Le diatribe su euro SÌ ed euro NO sembra che si siano attenuate, anche da parte dei più accesi sostenitori di un’uscita dalla moneta unica, anche se – probabilmente per poter giocare, come si dice, in più scarpe – questi ultimi continuano a non escludere il ricorso ad un referendum.
La politica, quella con la “p” minuscola, è fatta di questi elementi: enunciare alcune proprie opinioni e idee, presentandole come “sentimento diffuso” (la famosa “opinione pubblica”), ed evocare rimedi con metodi – popolari, per carità – inesistenti e impraticabili: il referendum, per l’appunto, che, stante l’attuale normativa, non può essere fatto in materia.
Questo per capire meglio il contesto in cui si svolge questo tipo di confronto. Che, sinceramente, con la mia limitata esperienza di osservatore e protagonista del quotidiano grazie ad un’associazione come Aduc, non mi è mai sembrato di percepire come ostile alla moneta unica. Anzi. Sarà il fatto che io -ed Aduc-, nella mia politica civica, non ho da vendere nulla, ma solo da offrire servizi, consigli e aiuti.
Quindi l’euro ha un valore e ci serve? E lo stanno capendo anche i più recalcitranti? Sembra di sì, ma andiamoci coi piedi di piombo e non molliamo nello spiegarci e spiegare come e perché sarebbe un disastro un’Italia senza euro. Quindi senza Unione Europea. Pur coi limiti, i difetti e tutto quello che dovrebbe servire per renderla ancora migliore, nella prospettiva – come sostengono i troppo pochi che in qualche modo la pensano come me – degli Stati Uniti d’Europa.
Esempi in merito ce ne sono a iosa. Nella economia e politica nazionale, in quelle comunitarie e in quelle internazionali. Qui ne facciamo alcuni con la logica della “borsa della spesa” del consumatore e utente, non precisi al centesimo, ma esplicativi del quotidiano.
In termini di cosiddetta macroeconomia cito soltanto la vicenda della sterlina britannica. Moneta sempre forte per definizione e fatti, su cui noi italiani abbiamo sempre avuto una certa sottomissione, tragica quando c’era la lira italiana, meno tragica da quando c’è l’euro. Da quando i britannici hanno deciso di uscire dalla Ue (Brexit) è successo che la sterlina ha quotidianamente perso valore rispetto all’euro. Nei listini ufficiali di cambio c’è ancora una certa differenza: mentre scriviamo il cambio è 1 sterlina = 0,92 euro. Solo qualche mese fa 1 sterlina era intorno a 0,75 euro. Nel quotidiano londinese, invece, ci risulta che la parità euro-sterlina sia nei fatti, e si osserva e percepisce anche quando si va in vacanza. Ve l’immaginate le performance che avrebbe fatto la lira se oggi l’Italia non facesse parte della zona euro? Cioè una valuta che avrebbe dovuto considerare solo la nostra economia nazionale nei confronti della Gran Bretagna, e non anche quelle -per esempio- francese, tedesca, olandese e belga?

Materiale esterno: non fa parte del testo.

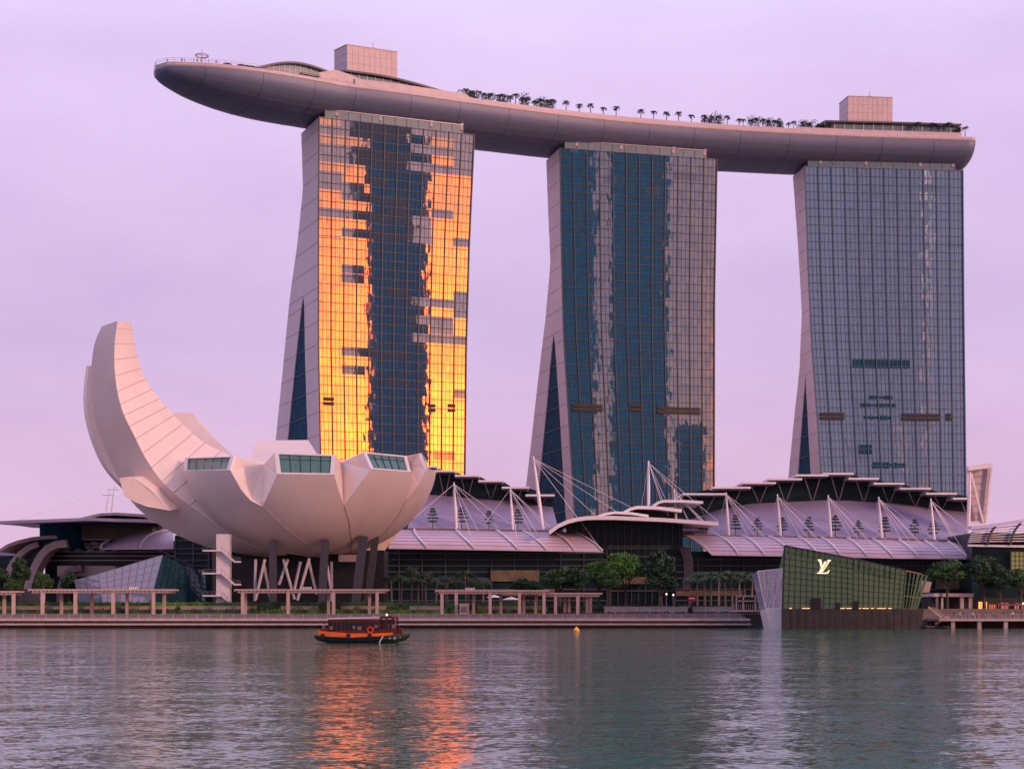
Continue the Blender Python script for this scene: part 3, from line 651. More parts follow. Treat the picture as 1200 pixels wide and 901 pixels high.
def parasol(loc, label, col, r=1.6, h=2.4, group='parasols'):
    t = thing('parasol', label, 'parasol', loc, group); m_ = MB(); m_.tube((0, 0, 0), (0, 0, h + .3), .04, n=6); part(m_, 'pole', M['steel'], t)
    m_ = MB(); m_.lathe([(r, h - .15), (r * .98, h - .05), (r * .5, h + .3), (.05, h + .6)], 10); part(m_, 'shade', col, t); return t
M['maroon'] = mat('maroon_canvas', (.16, .04, .05), .8); M['cloth'] = mat('white_canvas', (.7, .62, .62), .8)
for px, lb in ((266, 'small dark parasol leftmost on the bow terrace'), (283, 'maroon parasol on the bow terrace, second from the left'), (289, 'maroon parasol on the bow terrace, middle of three close together'), (295, 'maroon parasol on the bow terrace nearest the curved roof')):
    parasol(dk(px, 6)[0], lb, M['maroon'] if px > 270 else M['darkroof'], 1.7, 2.0, 'parasols on the sky deck')
# ------------------------------------------------------------------ palms and shrubs
def palm(name, label, cat, loc, H, r, nf=14, lm='palm', seed=0, fr=2.6, droop=1.0, group=None, leaflets=9, trunk='pbark', wd=.5):
    rnd = random.Random(seed); t = thing(name, label, cat, loc, group)
    mb = MB(); z = 0; pts = [(0, 0, 0)]; lean = rnd.uniform(-.04, .04)
    for k in range(1, 6): pts.append((lean * H * (k / 5) ** 2, 0, H * k / 5))
    for k in range(5): mb.tube(pts[k], pts[k + 1], r * (1.25 - .12 * k), r * (1.25 - .12 * (k + 1)), n=7)
    part(mb, 'trunk', M[trunk], t, smooth=False)
    mb = MB(); top = Vector(pts[-1])
    for i in range(nf):
        a = 2 * math.pi * i / nf + rnd.uniform(-.2, .2); e0 = rnd.uniform(.15, 1.25); L = fr * rnd.uniform(.8, 1.1); d = Vector((math.cos(a), math.sin(a), 0)); side = Vector((-d.y, d.x, 0)); prev = top; sp = [top]
        ang = e0
        for s in range(6):
            prev = prev + (d * math.cos(ang) + Vector((0, 0, math.sin(ang)))) * (L / 6); sp.append(prev); ang -= droop * rnd.uniform(.32, .48)
        for s in range(6): mb.tube(sp[s], sp[s + 1], .03 * fr / 2.6, .02 * fr / 2.6, n=3, caps=False)
        for j in range(leaflets):
            f_ = (j + .7) / leaflets * 5.6; k = int(f_); b = sp[k].lerp(sp[min(6, k + 1)], f_ - k); tl = fr * wd * .55 * math.sin(math.pi * (.15 + .8 * (j + .5) / leaflets)) + .1
            for sd in (-1, 1):
                tip = b + side * sd * tl * .8 + d * tl * .35 + Vector((0, 0, -tl * .45)); w_ = (sp[min(6, k + 1)] - sp[k]).normalized() * (L / leaflets * .42)
                mb.poly([b - w_, b + w_, tip])
    part(mb, 'crown', M[lm], t); return t
dp_ = [palm('palm_tree', 'x', 'palm tree', (0, 0, -50), 2.6, .12, 13, 'palmd', s_, 1.45, 1.15, 'palms along the sky deck', 6, wd=.62) for s_ in (1, 2, 3)]
spots = [(663.5, 'first lone palm right of the left palm cluster on the deck'), (678.7, 'second lone palm in the group of five over the middle tower'), (692, 'shorter middle palm in the group of five over the middle tower'), (707, 'fourth lone palm in the group of five over the middle tower'), (722, 'last palm in the group of five over the middle tower'),
         (751, 'first palm after the wide gap in the row on the deck'), (766, 'tallest palm after the wide gap in the row on the deck'), (781, 'third palm after the wide gap in the row'), (795, 'short palm after the wide gap in the row'), (810, 'lone palm just left of the dark right-hand shrub cluster')]
cl1 = [546, 553, 561, 567, 575, 583, 589, 598, 604, 612, 619, 626, 634, 641, 648]; cl2 = [825, 834, 842, 852, 866, 871, 880, 886, 894, 900, 908, 913, 924, 930, 941, 948, 960, 968, 974]
allp = [(p, l, 1.0) for p, l in spots]
for i, p in enumerate(cl1): allp.append((p, 'palm %s of the dense left cluster on the sky deck' % ('at the left end', 'beside the left end', 'near the left end', 'in the left third', 'above the raked strut', 'left of the middle', 'at the middle', 'just right of the middle', 'right of the middle', 'over the gap between towers', 'in the right third', 'in the right part', 'near the right end', 'beside the right end', 'at the right end')[i], .8 + .25 * random.random()))
W2 = ('at the very left', 'second from the left', 'behind the tallest shrub', 'right of the tallest shrub', 'fifth from the left', 'sixth from the left', 'left of centre', 'a little left of centre', 'at the centre', 'a little right of centre', 'above the right tower gap', 'in the tighter pair, left', 'in the tighter pair, right', 'above the right tower corner', 'left of the three last', 'first of the three last', 'second of the three last', 'close to the restaurant roof', 'touching the restaurant roof')
for i, p in enumerate(cl2): allp.append((p, 'right deck cluster palm, ' + W2[i], .75 + .3 * random.random()))
for k, px in enumerate((1075, 1094, 1112, 1124, 1131)): allp.append((px, 'small palm rising over the restaurant roof, ' + ('leftmost', 'second', 'third', 'fourth', 'at the stern end')[k], 1.25 if px < 1120 else .9))
for i, (px, lb, sc) in enumerate(allp):
    pr = dp_[i % 3]; q = dk(px, 2.6 + (i % 2) * 1.6)[0]
    if i < 3: pr.location = q + Vector((0, 0, .9)); pr.rotation_euler.z = i; pr['label'] = lb; pr.scale = (sc * 1.5,) * 3
    else: dup(pr, q + Vector((0, 0, .9)), random.uniform(0, 6.28), lb, scale=sc * random.uniform(1.4, 1.6))
def shrub(loc, r, label, lm='leafd', n=260, s=.28, group=None, seed=0, name='shrub'):
    mb = MB(); rnd = random.Random(seed); 
    for _ in range(7): leaf_cloud(mb, (rnd.uniform(-.6, .6) * r[0], rnd.uniform(-.5, .5) * r[1], r[2] * rnd.uniform(.3, .8)), (r[0] * .5, r[1] * .5, r[2] * .45), n // 7, s, rnd=rnd)
    mb.tube((0, 0, 0), (0, 0, r[2] * .6), .08, n=5, m=1)
    o = mb.build(name, [M[lm], M['bark']], origin=ZERO); o.location = loc; return tag(o, label, 'shrub', group)
for i, (px, rx, rz, lb) in enumerate([(544, 3, 1.6, 'dark shrub at the left start of the deck planting'), (557, 2.6, 2, 'dark shrub in the left deck planting, beside the roof end'), (575, 3.2, 2, 'wide dark shrub in the left deck planting'), (590, 2.6, 2.2, 'dark shrub in the left deck planting over the gap'), (616, 2.6, 3.2, 'tall rounded dark shrub in the left deck planting'), (634, 3.2, 2.6, 'wide dark shrub at the right of the left deck planting'), (642, 2.4, 2.2, 'last dark shrub of the left deck planting'),
                                  (829, 2.6, 2, 'first dark shrub of the right deck planting'), (838, 3.0, 3.4, 'tallest dark shrub of the right deck planting'), (886, 3.4, 2.8, 'wide dark shrub at the centre of the right deck planting'), (899, 3.0, 2.6, 'rounded dark shrub right of the centre of the right deck planting'), (914, 2.2, 2.2, 'dark shrub left of the palm pair in the right planting'), (943, 3.4, 2.6, 'large dark shrub near the restaurant'), (951, 3, 2.2, 'dark shrub close to the restaurant'), (963, 2, 1.8, 'small dark shrub by the restaurant end wall')]):
    shrub(dk(px, 3.4)[0] + Vector((0, 0, .4)), (rx * 1.25, 1.8, rz * 1.5 + 1.2), lb, 'palmd', 460, .32, 'shrubs on the sky deck', i)
# ================================================================== the lotus-shaped museum
CX, CY = (365 - 600) * 455 / F, 455.0; CZ = zat(540, 455); RA, RB = 147 * 455 / F, 115 * 455 / F
CC = Vector((CX, CY, CZ))
def onS(px, y, s=1.0):
    d = Vector(((px - 600) / F, 1, (HZ - y) / F)); o = Vector((0, 0, CAMZ)) - CC; k = Vector((1 / (RA * s), 1 / (RA * s), 1 / (RB * s)))
    D_ = Vector((d.x * k.x, d.y * k.y, d.z * k.z)); O_ = Vector((o.x * k.x, o.y * k.y, o.z * k.z)); a = D_.dot(D_); b = O_.dot(D_); c = O_.dot(O_) - 1; dis = b * b - a * c
    if dis >= 0: return Vector((0, 0, CAMZ)) + d * ((-b - math.sqrt(dis)) / a)
    p = Vector((0, 0, CAMZ)) + d * (-b / a); q = p - CC; e = Vector((q.x * k.x, q.y * k.y, q.z * k.z)).length; return CC + q / e
def sph(p):
    q = p - CC; z = max(-1, min(1, q.z / RB)); return math.atan2(q.x, -q.y), z
def fromsph(phi, z, s=1.0):
    r = RA * s * math.sqrt(max(0, 1 - z * z)); return CC + Vector((r * math.sin(phi), -r * math.cos(phi), z * RB * s))
mus = thing('lotus_museum', 'pale lotus-shaped museum with curling fingers, standing on dark columns', 'museum', (CX, CY, 4.6))
def resample(poly, n):
    """polyline of (px,y) -> n+1 points equally spaced by row"""
    ys = [lerp(poly[0][1], poly[-1][1], k / n) for k in range(n + 1)]; pr = sorted([(y, x) for x, y in poly]); return [(interp(pr, y), y) for y in ys]
PB = (396, 653)
seamAB = [(307.6, 593.5), (330, 615), (355, 635), (378, 649)]; seamBC = [(403, 592), (409, 612), (412, 635), (410, 651)]; seamCD = [(476, 586), (466, 605), (450, 625), (430, 641), (416, 652)]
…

In termini di cosiddetta microeconomia mi limito a descrivere alcune recenti esperienze internazionali di un consumatore e utente in vacanza, alle prese col quotidiano. Facciamo l’esempio del Giappone. È risaputo che sia un Paese molto costoso (soprattutto la capitale Tokyo), ma è un “risaputo” che, a nostro avviso, è incrostato sul passato, quando non c’era l’euro e la lira era la nostra moneta. Un passato che, come tutti i fenomeni culturali anche se collegati all’economia, ha bisogno di tempo per diventare solo storia. Per 1 euro, al cambio di oggi, ci vogliono circa 130 yen. Quindi per 1.000 yen ci vogliono 7,70 euro. Se si va oggi a Tokyo, con 1.000 yen ci si rende conto che si può comprare quello che da noi si compra con 10 euro. Qualcuno ha l’ardire di dire che potrebbe essere altrettanto se, a Tokyo, avessimo dovuto utilizzare la lira per fare le nostre operazioni di cambio e di acquisto e consumo?
Più articolato sarebbe il discorso nei confronti del dollaro Usa, che però ci porterebbe a risultati simili... ma lo faremo in un’altra occasione.
Ecco. Questo significa avere una moneta forte. L’euro: frutto di una mediazione tra le varie economie dei Paesi comunitari e della forza dell’economia comunitaria in sé. Ed è questo che ci consente, nell’esempio delle vacanze e non solo, di poter affrontare la nostra quotidianità con forza e certezze che, altrimenti, la nostra sola economia nazionale non sarebbe capace di darci.